— Start RECORDS SHOWN —

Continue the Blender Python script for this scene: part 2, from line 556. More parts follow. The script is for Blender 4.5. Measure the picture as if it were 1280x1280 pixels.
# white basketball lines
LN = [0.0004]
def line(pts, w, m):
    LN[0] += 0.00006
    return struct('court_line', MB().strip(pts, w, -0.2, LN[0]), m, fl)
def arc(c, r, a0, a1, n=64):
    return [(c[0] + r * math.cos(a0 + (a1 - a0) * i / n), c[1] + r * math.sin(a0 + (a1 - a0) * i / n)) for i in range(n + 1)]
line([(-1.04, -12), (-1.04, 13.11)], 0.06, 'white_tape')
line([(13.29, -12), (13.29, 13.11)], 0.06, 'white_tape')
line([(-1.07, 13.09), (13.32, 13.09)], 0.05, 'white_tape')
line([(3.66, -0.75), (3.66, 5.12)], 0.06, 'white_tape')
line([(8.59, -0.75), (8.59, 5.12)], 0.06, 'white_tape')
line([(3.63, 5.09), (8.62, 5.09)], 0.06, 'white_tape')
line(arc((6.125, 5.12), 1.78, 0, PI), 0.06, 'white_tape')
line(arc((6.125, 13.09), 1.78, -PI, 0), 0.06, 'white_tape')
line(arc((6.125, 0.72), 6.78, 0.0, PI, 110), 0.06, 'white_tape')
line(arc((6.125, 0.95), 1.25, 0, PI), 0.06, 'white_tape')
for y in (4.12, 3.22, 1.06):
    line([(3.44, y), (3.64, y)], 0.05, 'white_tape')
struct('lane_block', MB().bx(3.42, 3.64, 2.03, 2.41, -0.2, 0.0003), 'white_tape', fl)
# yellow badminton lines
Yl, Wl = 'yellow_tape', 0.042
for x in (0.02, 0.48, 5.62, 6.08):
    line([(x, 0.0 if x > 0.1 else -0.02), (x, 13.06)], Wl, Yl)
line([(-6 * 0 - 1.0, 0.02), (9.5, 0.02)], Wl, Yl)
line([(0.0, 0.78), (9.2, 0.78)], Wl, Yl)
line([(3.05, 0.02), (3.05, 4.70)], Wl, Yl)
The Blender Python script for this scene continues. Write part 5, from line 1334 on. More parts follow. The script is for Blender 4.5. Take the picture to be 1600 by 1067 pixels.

— End RECORDS SHOWN —

_REQUIRED WORK:_
Quote the material exactly, leaving nothing out.

_COMPLETED EXERCISE:_
Continue the Blender Python script for this scene: part 2, from line 556. More parts follow. The script is for Blender 4.5. Measure the picture as if it were 1280x1280 pixels.
# white basketball lines
LN = [0.0004]
def line(pts, w, m):
    LN[0] += 0.00006
    return struct('court_line', MB().strip(pts, w, -0.2, LN[0]), m, fl)
def arc(c, r, a0, a1, n=64):
    return [(c[0] + r * math.cos(a0 + (a1 - a0) * i / n), c[1] + r * math.sin(a0 + (a1 - a0) * i / n)) for i in range(n + 1)]
line([(-1.04, -12), (-1.04, 13.11)], 0.06, 'white_tape')
line([(13.29, -12), (13.29, 13.11)], 0.06, 'white_tape')
line([(-1.07, 13.09), (13.32, 13.09)], 0.05, 'white_tape')
line([(3.66, -0.75), (3.66, 5.12)], 0.06, 'white_tape')
line([(8.59, -0.75), (8.59, 5.12)], 0.06, 'white_tape')
line([(3.63, 5.09), (8.62, 5.09)], 0.06, 'white_tape')
line(arc((6.125, 5.12), 1.78, 0, PI), 0.06, 'white_tape')
line(arc((6.125, 13.09), 1.78, -PI, 0), 0.06, 'white_tape')
line(arc((6.125, 0.72), 6.78, 0.0, PI, 110), 0.06, 'white_tape')
line(arc((6.125, 0.95), 1.25, 0, PI), 0.06, 'white_tape')
for y in (4.12, 3.22, 1.06):
    line([(3.44, y), (3.64, y)], 0.05, 'white_tape')
struct('lane_block', MB().bx(3.42, 3.64, 2.03, 2.41, -0.2, 0.0003), 'white_tape', fl)
# yellow badminton lines
Yl, Wl = 'yellow_tape', 0.042
for x in (0.02, 0.48, 5.62, 6.08):
    line([(x, 0.0 if x > 0.1 else -0.02), (x, 13.06)], Wl, Yl)
line([(-6 * 0 - 1.0, 0.02), (9.5, 0.02)], Wl, Yl)
line([(0.0, 0.78), (9.2, 0.78)], Wl, Yl)
line([(3.05, 0.02), (3.05, 4.70)], Wl, Yl)
The Blender Python script for this scene continues. Write part 5, from line 1334 on. More parts follow. The script is for Blender 4.5. Take the picture to be 1600 by 1067 pixels.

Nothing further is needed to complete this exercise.